A letto a letto me ne vo, / l’anima e il corpo a Dio lo do. / A capo al letto mio / c’è l’angelo di Dio, / da piedi e da canto / lo spirito santo, / intorno intorno / tutti gli angeli del monno, / a capo la testa / la madonna che m’aspetta, / di sopra Gesù Cristo colla croce, / che mi dice che dormesse, / che paura non avesse, / né di lance, né di ferro / né delle pene dell’inferno.

 

Io me ne vado a letto / con la madonna appresso, / con l’angeli cantanno, / e Gesù predicanno, / predicanno ad alta voce, / Gesù Cristo è morto in croce, / morto in croce per salvarci, / la madonna che ci abbracci, / che ci abbracci lu dì e la notte / fino al punto della morte, / che ci abbracci la notte e lu dì / fino al punto de morì.

 

Me corco in questo letto / quattr’angeli ci aspetto, / san Jaco e san Filippo, / la madonna e Gesù Cristo; / da capo al letto mia / c’è la vergine Maria, / da piedi e da canto / l’padre, l’ fijiolo e lo spirito santo, / attorno attorno / tutti l’angeli del monno. / Saccio la corcata, / ma nun saccio la levata, / e l’anima mia / a Dio raccomandata sia.

 

A letto a letto me ne vo / l’anima e l’corpo a Dio lo do, / lo do a Dio e san Giovanni, / el farzo amico non m’inganni, / né de notte né de dì / né sul punto de morì; / né de dì, né de notte / né sul punto della morte. / A capo al letto mio, / ce sta l’angelo de Dio, / a menzo a casa / la santissima annunziata, / lassù sul tetto, / Gesù Cristo benedetto, / de là e de qua / la santissima trinità. / Spirito santo ajutaci, / santa Maria soccorrici, / col tuo divino amore, / salvateci signore.

 

 

Non c’è che l’imbarazzo della scelta. A quanto pare la preghiera di nonna Maria, a Vignanello dai più dimenticata, è ben nota agli studiosi del settore, ma non esiste una versione unica, non si rintraccia un originale, come spesso accade per le tradizioni orali.

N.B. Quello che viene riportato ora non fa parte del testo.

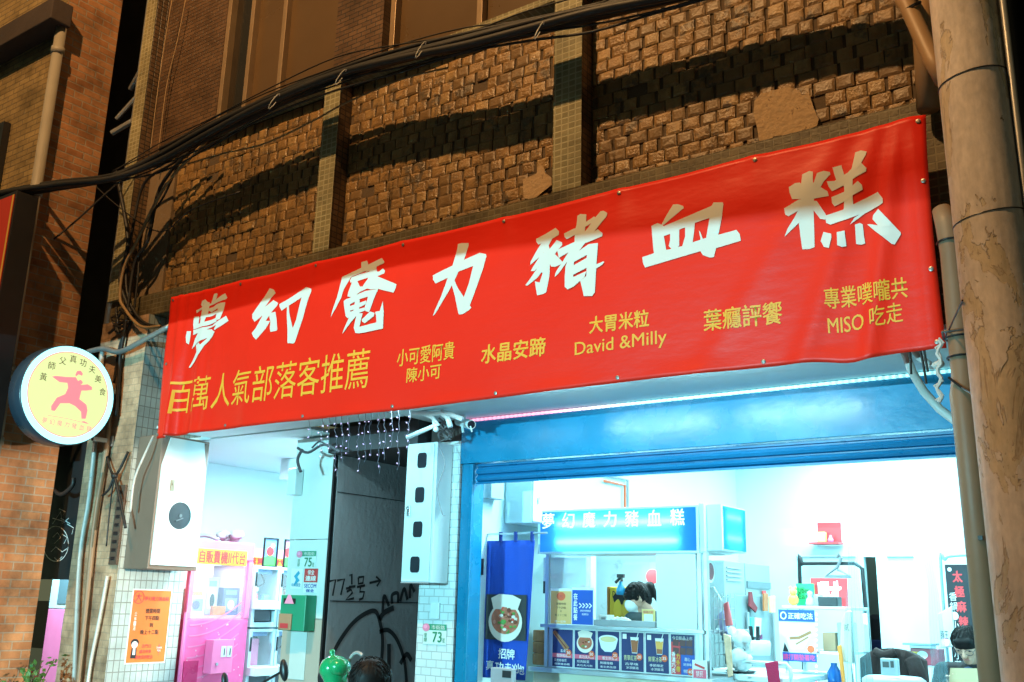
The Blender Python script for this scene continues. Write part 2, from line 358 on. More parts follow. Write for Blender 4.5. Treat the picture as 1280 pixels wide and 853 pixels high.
for x0, x1, hole in ((-8.32, -6.05, None), (-5.855, -3.61, [(-3.78, 4.66, .10, .07)]), (-3.37, -1.0, [(-1.93, 4.60, .19, .15), (-1.62, 4.50, .10, .04)])):
    rough_panel(x0, x1, 4.435, 6.02, hole).build('tile_panel', [T1, GROUT, T2, T3], B)
CEM = mat('bare cement patch', (0.46, 0.31, 0.17), 0.9, 0.35, 14, 1.0, 30, stain=(0.16, 0.10, 0.06), stain_at=0.58, stain_scale=14)
def blob(cx, cz, rx, rz, n=30, k=.16, seed=0):
    return [(cx + rx*math.cos(2*math.pi*i/n)*(1+k*noise.noise((math.cos(2*math.pi*i/n)*2+seed, math.sin(2*math.pi*i/n)*2, seed))), cz + rz*math.sin(2*math.pi*i/n)*(1+k*noise.noise((math.sin(2*math.pi*i/n)*2+seed, math.cos(2*math.pi*i/n)*2, seed+5)))) for i in range(n)]
G6 = FY(5.64)
MB().poly(G6, [G6.px(850+x/2.942, y/2.942) for x, y in [(295,535),(330,520),(345,505),(380,500),(430,490),(470,480),(505,465),(512,440),(500,415),(490,390),(478,352),(450,352),(440,335),(400,322),(370,330),(340,335),(318,345),(300,345),(275,375),(272,420),(285,470)]], 0.003, 0.006).build('cement_patch', CEM, B, label='bare cement patch where tiles fell off')
MB().poly(G6, [G6.px(420+x/2.942, y/2.942) for x, y in [(692,730),(725,738),(770,702),(796,682),(794,655),(775,640),(762,610),(745,612),(740,640),(690,662)]], 0.003, 0.006).build('cement_patch', CEM, B)
for x0, x1 in ((-6.05, -5.855), (-3.61, -3.37)):
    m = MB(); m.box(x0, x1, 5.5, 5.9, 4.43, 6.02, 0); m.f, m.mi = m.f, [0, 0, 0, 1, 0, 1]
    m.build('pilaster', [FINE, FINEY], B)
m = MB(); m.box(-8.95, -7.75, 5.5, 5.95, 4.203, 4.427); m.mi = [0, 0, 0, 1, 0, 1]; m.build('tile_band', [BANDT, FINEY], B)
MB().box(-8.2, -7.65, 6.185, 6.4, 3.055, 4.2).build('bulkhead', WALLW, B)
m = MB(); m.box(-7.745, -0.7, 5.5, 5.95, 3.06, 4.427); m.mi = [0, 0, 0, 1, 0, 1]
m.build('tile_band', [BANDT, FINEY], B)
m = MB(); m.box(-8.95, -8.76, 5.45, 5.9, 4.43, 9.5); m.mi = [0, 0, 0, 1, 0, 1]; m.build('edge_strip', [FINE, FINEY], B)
MB().box(-8.757, -7.72, 5.60, 5.9, 6.05, 9.5).build('upper_pier', STRIP, B)
MB().box(-8.757, -8.323, 5.63, 5.9, 4.43, 6.047).build('plaster_recess', mat('dirty plaster', (0.19, 0.13, 0.075), 0.9, 0.4, 4, 0.5, 30), B)
MB().box(-8.323, -0.7, 5.53, 5.66, 6.022, 6.075).build('window_sill', FINE, B)
MB().box(-5.99, -5.41, 5.52, 5.9, 6.078, 9.5).build('upper_pier', STRIP, B)
def window(x0, x1, z0, z1, mull, dark):
    f = MB()
    for a, b in ((x0, x0+.06), (x1-.06, x1)): f.box(a, b, 5.60, 5.72, z0, z1)
    f.box(x0+.06, x1-.06, 5.60, 5.72, z0, z0+.05); f.box(x0+.06, x1-.06, 5.60, 5.72, z1-.05, z1)
    for q in mull: f.box(q-.028, q+.028, 5.61, 5.71, z0+.05, z1-.05)
    wo = f.build('window', ALU, B, bevel=.004)
    xs = [x0+.06] + [q for q in mull] + [x1-.06]
    for i in range(len(xs)-1):
        MB().box(xs[i]+.001, xs[i+1]-.001, 5.675+.004*(i % 2), 5.685+.004*(i % 2), z0+.051, z1-.051).build('pane', PANED if i in dark else PANE, wo)
window(-7.715, -5.995, 6.08, 8.4, [-7.32, -6.83], (0,))
window(-5.405, -3.60, 6.08, 8.4, [-4.42], ())
window(-3.55, -0.75, 6.08, 8.4, [-2.6, -1.6], (1,))
MB().box(-8.95, -0.7, 5.45, 5.9, 8.42, 12).build('upper_wall', STRIP, B)
MB().box(-8.95, -0.7, 5.955, 16, 3.66, 12).build('upper_storeys', DARKW, B)
# right hand party wall, pier behind the pole
MB().box(-0.98, -0.7, 5.48, 6.28, 0, 3.05).build('pier', PIERX, B)
for x in (-3.55, -2.45): MB().tube([(x-.45, 5.50, 3.008), (x+.45, 5.50, 3.008)], .014, 10).build('canopy_tube', emis('canopy tube glow', (.62, .98, 1.0), 75), B)
# canopy soffit and blue beam, shutter and door posts
MB().box(-5.30, -0.985, 5.36, 6.29, 3.03, 3.055).build('soffit', CEIL, B)
MB().box(-4.985, -0.72, 6.30, 6.42, 2.665, 3.03).build('header_beam', BLUE, B, bevel=.004)
MB().box(-5.30, -4.99, 6.30, 6.42, 2.86, 3.03).build('beam_end', DARKW, B)
m = MB(); z = 2.660
prof = [(6.335, 2.658), (6.335, 2.640), (6.352, 2.636), (6.352, 2.626), (6.330, 2.620), (6.322, 2.600), (6.330, 2.580), (6.352, 2.574), (6.352, 2.566), (6.335, 2.560), (6.326, 2.542), (6.335, 2.526), (6.352, 2.520), (6.330, 2.512), (6.330, 2.499), (6.36, 2.499)]
n = len(prof)
m.add([(-4.84, y, z) for y, z in prof] + [(-0.90, y, z) for y, z in prof], [[i, n+i, n+i+1, i+1] for i in range(n-1)])
m.build('roller_shutter', BLUED, B)
MB().box(-4.972, -4.845, 6.31, 6.44, 0.0, 2.662).build('door_post', BLUE, B, bevel=.004)
MB().box(-4.872, -4.842, 6.285, 6.307, 0.0, 2.655).build('shutter_track', BLUE, B, bevel=.003)
MB().box(-0.90, -0.72, 6.31, 6.44, 0.0, 2.662).build('door_post', BLUE, B, bevel=.004)
# interior of the food shop
MB().box(-5.05, -5.00, 6.45, 12, 0.005, 3.595).build('side_wall', WALLW, B)
MB().box(-5.05, -3.46, 12, 12.1, 0.005, 3.595).build('back_wall', WALLW, B)
MB().box(-3.32, -0.72, 12, 12.1, 0.005, 3.595).build('back_wall', WALLW, B)
MB().box(-3.46, -3.32, 12, 12.1, 2.20, 3.595).build('back_wall', WALLW, B)
MB().box(-0.78, -0.70, 6.45, 12.1, 0.005, 3.595).build('side_wall', WALLW, B)
MB().box(-5.05, -0.7, 6.45, 12.1, 3.60, 3.63).build('ceiling', CEIL, B)
MB().box(-5.05, -0.7, 6.425, 6.445, 2.665, 3.63).build('ceiling', CEIL, B)
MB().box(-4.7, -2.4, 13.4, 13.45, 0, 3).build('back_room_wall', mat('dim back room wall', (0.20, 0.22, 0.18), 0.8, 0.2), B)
MB().box(-4.25, -3.55, 11.975, 11.995, 2.196, 2.206).build('wall_trim', GREY, B)
MB().box(-3.19, -2.9, 11.975, 11.995, 2.196, 2.206).build('wall_trim', GREY, B)
# white tiled pier between passage and shop
WT = brickmat('white wall tiles', (0.66, 0.80, 0.82), (0.60, 0.75, 0.78), (0.42, 0.50, 0.52), 0.10, 0.06, 'x', 0.004, 0.35, 0.4, 0.5, 0.12)
MB().box(-5.36, -4.988, 6.30, 6.44, 0, 2.855).build('tiled_pier', WT, B)
MB().box(-5.36, -5.053, 6.445, 12, 0, 3.0).build('party_wall', CONC, B)
# passage
MB().box(-6.62, -6.41, 6.34, 12, 0, 3.0).build('passage_wall', mat('grey passage render', (.46, .465, .49), .8, .22, 2.2, .35, 25, stain=(.20, .20, .21), stain_at=.64, stain_scale=5, streak=(.22, .22, .24), streak_at=.55), B)
MB().box(-6.405, -5.365, 6.2, 12, 2.83, 3.05).build('passage_ceiling', mat('dark boarded ceiling', (0.05, 0.05, 0.055), 0.8, 0.2, 3), B)
MB().box(-6.405, -5.365, 12, 12.1, 0, 2.82).build('passage_end', DARKW, B)
for z in (1.56, 2.5): MB().box(-6.408, -6.402, 6.35, 11, z, z+.006).build('board_joint', BLACK, B)
g = FX(-6.41)
m = MB()
def stroke(pts, wpx): m.ribbon(g, [g.px(*p) for p in pts], wpx)
for pts in ([(404,727),(413,725),(409,745)], [(415,726),(425,724),(420,744)], [(427,736),(433,735)], [(432,720),(435,718),(435,731)], [(431,734),(440,733)], [(428,740),(434,737),(436,741),(427,750),(438,748)],
            [(444,722),(451,721),(450,729),(444,730),(444,722)], [(442,734),(453,732)], [(447,734),(446,740),(452,740),(450,748),(445,750)], [(459,729),(473,726)], [(468,721),(474,726),(469,733)]):
    stroke([(411+(a-404)*.92, b) for a, b in pts], 0.022)
m.build('painted_number', mat('faded black paint', (.03, .03, .033), .8), B)
m = MB()
def arc(pts, w):
    q = [g.px(*p) for p in pts]; out = []
    for i in range(len(q)-1):
        p0 = q[max(0, i-1)]; p1 = q[i]; p2 = q[i+1]; p3 = q[min(len(q)-1, i+2)]
        for t in range(6):
            t /= 6; out.append(tuple(.5*((2*p1[k]) + (-p0[k]+p2[k])*t + (2*p0[k]-5*p1[k]+4*p2[k]-p3[k])*t*t + (-p0[k]+3*p1[k]-3*p2[k]+p3[k])*t**3) for k in (0, 1)))
    out.append(q[-1]); m.ribbon(g, out, w)
arc([(414,822),(424,802),(440,780),(455,768),(468,764),(474,775),(478,800),(476,835),(474,853)], .042)
arc([(474,790),(485,788),(496,800),(505,825),(508,853)], .04)
arc([(474,775),(480,766),(492,760)], .05); arc([(486,805),(486,840)], .05); arc([(500,830),(508,818),(514,826)], .045)
for p in ([(478,765),(480,745),(486,758)], [(490,755),(490,744),(497,742),(497,754)], [(500,752),(505,736),(509,750)], [(512,748),(513,732),(518,740)]): arc(p, .035)
m.build('graffiti', mat('faded spray paint', (.035, .035, .04), .8, .4, 6), B)
# wall end with the number 75
WW = mat('cream wall panel', (0.62, 0.74, 0.72), 0.5, 0.06, 3, stain=(0.45, 0.45, 0.38), stain_at=0.64)
MB().box(-6.92, -6.435, 6.30, 6.50, 0, 1.405).build('wall_end', mat('beige wall panel', (0.46, 0.43, 0.36), 0.6, 0.08, 3), B)
MB().box(-6.92, -6.435, 6.30, 6.50, 1.412, 2.083).build('wall_end', WW, B)
MB().box(-6.92, -6.435, 6.30, 6.50, 2.090, 3.0).build('wall_end', WW, B)
MB().box(-6.432, -6.412, 6.30, 6.338, 0, 3.0).build('corner_trim', BLACK, B)
MB().rect(FY(6.30), -6.80, 0.9, -6.60, 1.34, .001, .006).build('access_panel', WW, B, bevel=.002)
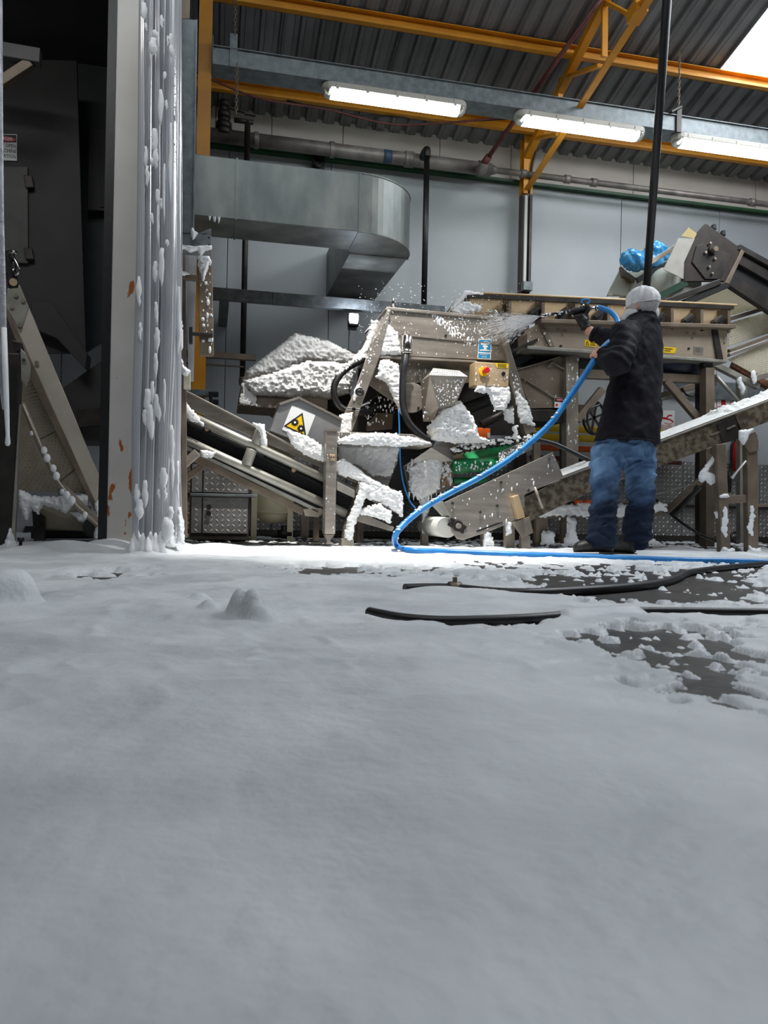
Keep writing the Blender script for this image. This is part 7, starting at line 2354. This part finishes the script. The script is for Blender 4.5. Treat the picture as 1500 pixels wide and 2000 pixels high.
for (pts_, wd_) in ((HA, .035), (HB, .030)):
    d_ = path_dist(pts_)
    ramp = smooth((d_ - .012) / wd_)
    bury = smooth((fbm(FX * 2.2 + 5, FY * 2.2 + 1, 2) - .56) / .08) * .6
    H = H * (ramp + (1 - ramp) * bury) - .004 * (1 - ramp) * (1 - bury)
d_ = path_dist([PZ(1105, 1204, .014), PZ(1170, 1199, .014), PZ(1235, 1196, .014)])
H = np.maximum(H, .046 * np.exp(-(d_ / .05) ** 2) - .012)
# feet of the person stand on the floor
for sp_ in ((1160, 1084), (1238, 1086)):
    q = PZ(sp_[0], sp_[1], 0)
    H *= 1 - .85 * np.exp(-(((FX - q.x) / .18) ** 2 + ((FY - q.y) / .13) ** 2))
dip(441, 1203, .022, .030, .09)
H = np.where(FX < -1.2, np.minimum(H, .05), H)
v = np.stack([FX, FY, H], -1).reshape(-1, 3)
idx = np.arange(nr_ * nc_).reshape(nr_, nc_)
q_ = np.stack([idx[:-1, :-1], idx[:-1, 1:], idx[1:, 1:], idx[1:, :-1]], -1).reshape(-1, 4)
keepx = (FX.reshape(-1) > -5.9) & (FX.reshape(-1) < 8.4)
hm = np.where(keepx, H.reshape(-1), -1)
q_ = q_[(hm[q_].max(axis=1) > -.003)]
me = bpy.data.meshes.new('floor_foam')
me.vertices.add(len(v))
me.vertices.foreach_set('co', v.astype(np.float32).reshape(-1))
me.loops.add(q_.size)
me.loops.foreach_set('vertex_index', q_.reshape(-1).astype(np.int32))
me.polygons.add(len(q_))
me.polygons.foreach_set('loop_start', np.arange(0, q_.size, 4, dtype=np.int32))
me.polygons.foreach_set('loop_total', np.full(len(q_), 4, dtype=np.int32))
me.polygons.foreach_set('use_smooth', np.ones(len(q_), bool))
me.update(calc_edges=True)
M_FFOAM = mat('floor_foam', (192, 196, 200), (226, 229, 231), .5, scale=3.2, lo=.3, hi=.62, bump=.22, bscale=60)
me.materials.append(M_FFOAM)
fo_ = bpy.data.objects.new('floor_foam', me)
COL.objects.link(fo_)
tag(fo_, 'white cleaning foam spread over the wet floor in uneven heaps', 'foam', kind='stuff')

E chissà quante versioni si saranno susseguite nei secoli, di regione in regione, di paese in paese, di bocca in bocca, ogni volta aggiungendo o togliendo una parola o una strofa, modificando una rima o un accento a seconda dei dialetti che di volta in volta si incontravano.

Inutile dire che fra tutte le versioni citate io preferisco senza ombra di dubbio la nostra versione vignanellese di nonna Maria, di fatto è la più completa, arricchita dal focolare, dalla finestra e soprattutto dallo splendido finale con sul tetto… l’angelo che sone i’ cifoletto! Complimenti davvero alla creatività vignanellese.

Bene, adesso la preghiera, o responsorio, o giaculatoria che sia, la sapete e spero vivamente che vi possa essere utile. D’ora in poi me la dirò tutte le sere, se funziona non lo so, ma di sicuro mi addormenterò di buon umore, il che non guasta.